Shèng bāqiānsòng bōrě bōluómìduō yībǎi bā míng zhēnshí yuányì tuóluóní jīng 聖八千頌般若波羅蜜多一百八名真實圓義陀羅尼經

Dhāraṇī Sūtra of the Hundred-and-Eight Names of the Holy Aṣṭasāhasrikā Prajñāpāramitā: True-and-Complete Meaning by 施護 Shīhù (等譯, Skt. Dānapāla)

About the work

A short one-fascicle Sòng-period dhāraṇī-sūtra translation by 施護 Shīhù (Dānapāla) and the Sòng Yìjīngyuàn translation team. Preserved in the Taishō as T230. One fascicle. The Sanskrit title is reconstructed as Ārya-aṣṭasāhasrikā-prajñā-pāramitā-aṣṭottara-śatika-nāma-dhāraṇī-sūtra — a Hundred-and-Eight Names (108 nāma) dhāraṇī text praising the Aṣṭasāhasrikā Prajñāpāramitā.

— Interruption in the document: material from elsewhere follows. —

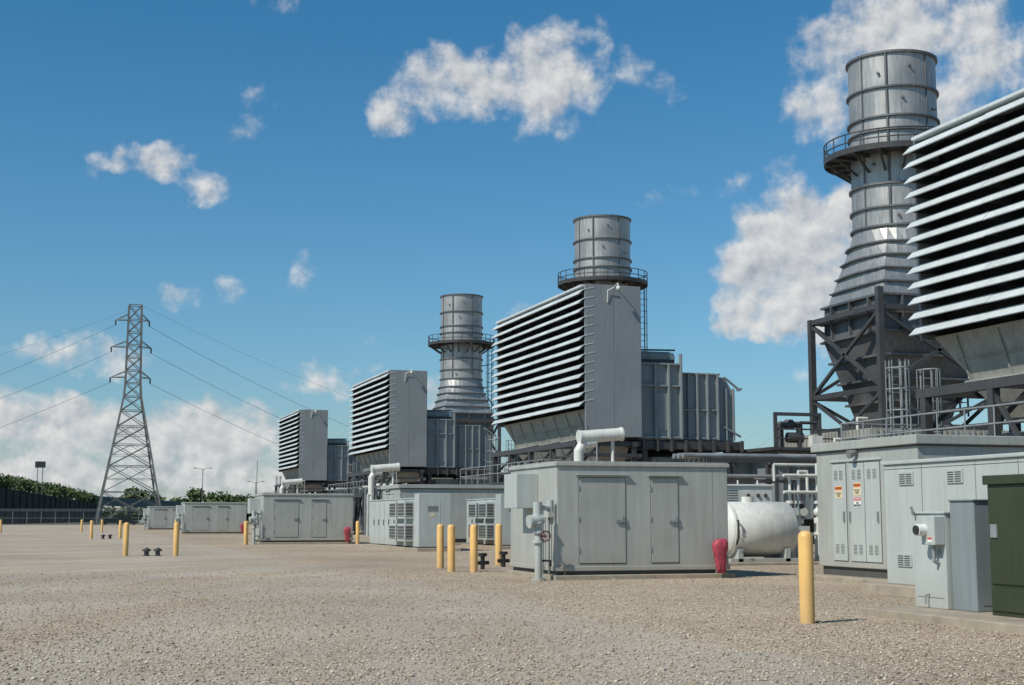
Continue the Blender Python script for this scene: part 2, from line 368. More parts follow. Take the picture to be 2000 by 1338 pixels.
def silencer(dy):
    o=Obj('vent_silencer_pipe'); y=70.3
    w=o.p('silencer_barrel','white'); w.cyl((26.4,y,5.85),(28.75,y,6.05),0.34,n=20); w.cyl((28.75,y,6.05),(28.85,y,6.06),.38,n=20); w.cyl((26.35,y,5.84),(26.45,y,5.85),.38,n=20)
    w.path([(27.3,y,5.6),(26.6,y,5.5),(26.35,y,5.1),(26.35,y,0.0)],.26,14)
    w.path([(28.3,y,5.7),(28.3,y,0.0)],.09,10)
    w.box(26.0,28.9,y+.3,y+1.8,4.25,4.4); 
    for x in (26.6,27.2,27.8,28.4): w.box(x,x+.05,y+.3,y+1.8,4.4,4.62)
    w.path([(26.5,y-.2,3.6),(26.0,y-.2,3.6),(26.0,y-.2,0)],.07,8)
    g=o.p('pipe_supports','galv')
    for x in (26.0,29.0): g.beam((x,y+.8,0),(x,y+.8,4.3),.14)
    o.p('hangers','steel').cyl((26.9,y,6.2),(26.9,y,6.45),.03)
    return o.done((0,dy,0))
def switchbox(x0,x1,y0,dep=3.95):
    o=Obj('switchgear_enclosure'); y1=y0+dep; H=3.04
    o.p('concrete_slab','conc',.02).box(x0-.12,x1+.1,y0-.18,y1+.1,-.1,.12)
    o.p('skid_base','encl_dk').box(x0+.06,x1-.06,y0+.06,y1-.06,.12,.24)
    b=o.p('walls','encl',.02); b.box(x0,x1,y0,y1,.24,H-.1)
    b.box(x0-.03,x1+.03,y0-.03,y0-.001,.22,.34); b.box(x0-.03,x0-.001,y0,y1,.22,.34)
    r=o.p('roof_cap','encl',.015); r.box(x0-.05,x1+.05,y0-.05,y1+.05,H-.1,H)
    r.box(x0-.02,x1+.02,y0-.02,y1+.02,H,H+.03)
    W=x1-x0
    for a,c in ((.125,.39),(.54,.70)):
        xa,xb=x0+W*a,x0+W*c
        g=o.p('door_gap','encl_dk'); g.box(xa-.016,xb+.016,y0-.004,y0+.01,.40,2.655)
        o.p('doors','door',.008).box(xa,xb,y0-.02,y0-.003,.42,2.64)
        o.p('drip_edges','encl',.005).box(xa-.1,xb+.1,y0-.09,y0,2.70,2.73)
        h=o.p('door_handles','galv'); 
        h.box(xb-.28,xb-.03,y0-.07,y0-.02,1.48,1.54); h.box(xb-.10,xb-.02,y0-.05,y0-.02,1.40,1.62)
        hh=o.p('hinges','galv')
        for z in (.7,1.5,2.3): hh.box(xa-.03,xa+.01,y0-.035,y0-.02,z,z+.12)
    s=o.p('panel_seams','encl_dk')
    s.box(x1-.45,x1-.443,y0-.002,y0+.01,.3,H-.12)
    for xx in (x0+.2,x1-.3): s.cyl((xx,y0-.03,.17),(xx,y0+.07,.17),.035,n=8)
    a=o.p('wall_hvac_unit','cab',.015); a.box(x0-.62,x0-.001,y0+1.5,y0+2.6,1.85,2.78)
    j=o.p('junction_box','cab',.01); j.box(x0-.16,x0-.001,y0+.25,y0+.6,1.6,1.95)
    o.p('conduits','galv').path([(x0-.08,y0+.42,1.6),(x0-.08,y0+.42,.1)],.03,8)
    o.p('conduits','galv').path([(x0-.08,y0+.9,1.9),(x0-.08,y0+.9,.1)],.025,8)
    o.done()
    e=Obj('fire_extinguisher_cover'); c=e.p('cover','pink')
    ex,ey=x1-.40,y0-.32
    prof=[(.07,.15,0),(.12,.16,.02),(.14,.35,.01),(.16,.6,-.01),(.21,.80,-.01),(.21,.92,0),(.17,.99,.02),(.11,1.03,.03)]
    def rr(r,z,ox):
        out=[]
        for k in range(20):
            t=2*PI*k/20; c_,s_=math.cos(t),math.sin(t); m=(abs(c_)**3+abs(s_)**3)**(1/3)
            w_=1+.07*math.sin(k*2.7+z*7)+.05*math.sin(k*1.3-z*15)
            out.append((ex+ox+r*c_/m*w_,ey+r*.62*s_/m*w_,z+.02*math.sin(k*1.9)))
        return out
    c.loft([rr(r,z,ox) for r,z,ox in prof],True,True)
    e.p('mounting_post','galv').cyl((ex,ey+.24,0),(ex,ey+.24,1.0),.03); e.p('mounting_post','galv').box(ex-.1,ex+.1,ey+.14,ey+.26,.86,.9)
    e.done()
    v=Obj('standpipe_valve'); vx,vy=x0-.55,y0-.1
    p=v.p('pipe','cab'); p.cyl((vx,vy,0),(vx,vy,1.35),.10,n=16); p.cyl((vx,vy,0),(vx,vy,.05),.2,n=16)
    p.cyl((vx-.02,vy,1.35),(vx-.02,vy,2.0),.12,n=16); p.cyl((vx-.02,vy,1.45),(vx-.02,vy,1.7),.17,.13,n=16)
    p.cyl((vx-.22,vy-.04,1.5),(vx+.1,vy,1.58),.15,n=16); p.cyl((vx-.28,vy-.05,1.49),(vx-.2,vy-.04,1.5),.17,n=16)
    p.cyl((vx,vy,1.85),(vx+.4,vy+.15,1.85),.07,n=12); p.cyl((vx,vy,.95),(vx,vy,1.02),.16,n=16); p.cyl((vx,vy,1.2),(vx,vy,1.27),.16,n=16)
    p.cyl((vx+.38,vy+.15,1.75),(vx+.38,vy+.15,2.05),.09,n=12)
    w=v.p('hand_wheel','redw')
    cxx,cyy,cz=vx+.12,vy-.22,1.13; P=[(cxx+.13*math.cos(2*PI*k/12),cyy,cz+.13*math.sin(2*PI*k/12)) for k in range(12)]
    w.path(P+[P[0]],.018,6); w.cyl((cxx,cyy-.02,cz),(vx,vy,cz),.025)
    for k in range(3): w.cyl(P[k*2],P[k*2+6],.01,n=5)
    v.p('drain_fittings','blk').path([(vx+.1,vy,.5),(vx+.3,vy-.05,.5),(vx+.3,vy-.05,.35)],.03,6)
    v.done()
def control_building(dy,signs=False):
    o=Obj('control_building'); x0,x1,y0,y1=19.0,25.5,28.3,32.9
    y0+=dy;y1+=dy
    o.p('concrete_slab','conc',.02).box(x0-.5,x1+.5,y0-.5,y1+.3,-.1,.14)
    o.p('skid_base','encl_dk').box(x0+.08,x1-.08,y0+.08,y1-.08,.14,.36)
    b=o.p('walls','encl',.02); b.box(x0,x1,y0,y1,.36,3.3)
    o.p('roof','encl',.02).box(x0-.1,x1+.1,y0-.1,y1+.12,3.3,3.52)
    o.p('eave_shadow_channel','encl_dk').box(x0-.04,x1+.04,y0-.04,y1+.04,3.26,3.3)
    g=o.p('door_gaps','encl_dk'); d=o.p('doors','cab',.008); l=o.p('door_louvers','encl_dk')
    for ya,yb in ((y1-1.45,y1-.8),(y1-2.3,y1-1.62),(y1-3.0,y1-2.33)):
        g.box(x0-.004,x0+.01,ya-.015,yb+.015,.5,2.98); d.box(x0-.025,x0-.003,ya,yb,.52,2.95)
        for zz in (.7,2.55):
            for i in range(7): 
                for yy in (ya+.13,ya+.38): l.box(x0-.028,x0-.024,yy,yy+.16,zz+i*.035,zz+i*.035+.014)
    d.box(x0-.03,x0-.001,y1-3.1,y1-.7,3.0,3.06)
    h=o.p('door_handles','galv')
    for y in (y1-1.4,y1-1.68,y1-2.95): h.box(x0-.07,x0-.025,y,y+.05,1.5,1.75)
    f=o.p('wall_lamp','galv'); f.cyl((x0-.25,y1-2.0,3.16),(x0,y1-2.0,3.22),.11,.06)
    if signs:
        s=o.p('sign_plates','signw'); og=o.p('sign_headers','orange'); yl=o.p('sign_lower','signy'); rd=o.p('sign_red_header','red')
        for yc,zc in ((y1-1.12,2.24),(y1-2.0,2.30)):
            s.box(x0-.032,x0-.026,yc-.17,yc+.17,zc-.16,zc+.16); og.box(x0-.036,x0-.032,yc-.16,yc+.16,zc+.05,zc+.15)
            yl.box(x0-.036,x0-.032,yc-.16,yc+.16,zc-.15,zc+.03)
            o.extra.append(('sign_text','WARNING',(x0-.038,yc,zc+.10),.07,FX,'blk'))
            o.extra.append(('sign_text','ELECTRICAL\nHAZARD\nINSIDE',(x0-.038,yc,zc-.06),.048,FX,'blk'))
        yc,zc=y1-2.0,1.98
        s.box(x0-.032,x0-.026,yc-.17,yc+.17,zc-.13,zc+.13); rd.box(x0-.036,x0-.032,yc-.16,yc+.16,zc+.04,zc+.12)
        o.extra.append(('sign_text','DANGER',(x0-.038,yc,zc+.08),.07,FX,'signw'))
        o.extra.append(('sign_text','NO\nSMOKING',(x0-.038,yc,zc-.05),.075,FX,'blk'))
    return o.done()
def bollard(x,y,h=1.4,r=.115):
    o=Obj('bollard'); p=o.p('post','yellow')
    n=20
    prof=[(r,-.05),(r,h-.1),(r*.94,h-.06),(r*.75,h-.025),(r*.4,h-.004),(.005,h)]
    p.loft([[(x+q*math.cos(2*PI*k/n),y+q*math.sin(2*PI*k/n),z) for k in range(n)] for q,z in prof],True,True)
    ob=o.done(); ob.rotation_euler=(random.uniform(-.01,.01),random.uniform(-.01,.01),random.uniform(0,6))
def valve_stub(x,y):
    o=Obj('buried_valve_cap'); p=o.p('riser','steel'); p.cyl((x,y,0),(x,y,.22),.10); p.cyl((x,y,.2),(x,y,.28),.18); p.cyl((x,y,.28),(x,y,.33),.12,.08); p.cyl((x,y,0),(x,y,.03),.16)
    o.p('cap_bolts','dusty').cyl((x,y,.33),(x,y,.37),.04)
    o.done()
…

The work is part of the late-Indian prajñāpāramitā-cult devotional literature: the Aṣṭasāhasrikā (the 8000-Verse Prajñāpāramitā) is reified as a personified deity (Bhagavatī Prajñāpāramitā) and invoked through a hundred-and-eight name-epithets in the standard Indian Buddhist aṣṭottara-śatika devotional format.

Abstract

T230 is a representative example of late-Indian Prajñāpāramitā-cult devotional literature transmitted to China through the Northern Sòng Yìjīngyuàn translation programme. The Aṣṭottara-śatika-nāma (108-name) format is one of the standard Indian Buddhist devotional genres, used to invoke and praise deities or personified scriptures through extended litany.

For the wider history, T230 documents: (i) the late-Indian devotional reframing of Prajñāpāramitā literature as personified deity; (ii) the Northern Sòng Yìjīngyuàn’s engagement with late-Indian devotional materials beyond doctrinal sūtras; and (iii) the broader transmission of Indian Prajñāpāramitā cult into Sòng Chinese Buddhism.

Composition date: Shīhù’s translation activity at the Yìjīngyuàn spans 982 (his arrival in Kāifēng) to 1017 (his death). The bracket reflects this conservative window. The work was likely produced in the early Sòng Yìjīngyuàn period.

Translations and research

  • No substantial Western-language translation located of T230 specifically.
  • For Shīhù and the Sòng Yìjīngyuàn, Tansen Sen, Buddhism, Diplomacy, and Trade (Honolulu, 2003).
  • For late-Indian Prajñāpāramitā devotional cult, see Edward Conze, The Prajñāpāramitā Literature (The Hague: Mouton, 1960; revised 1978).
  • Modern Chinese-language scholarship: 王邦維《佛教文獻研究》 and others.

Other points of interest

The aṣṭottara-śatika-nāma (108-name) format is one of the most widely-used Indian Buddhist devotional formats and is found across Mahāyāna, Vajrayāna, and Pure Land traditions. T230’s application of this format to the Aṣṭasāhasrikā Prajñāpāramitā personified deity is an important documentation of how Prajñāpāramitā literature was being received and transmitted in late-Indian Buddhist practice.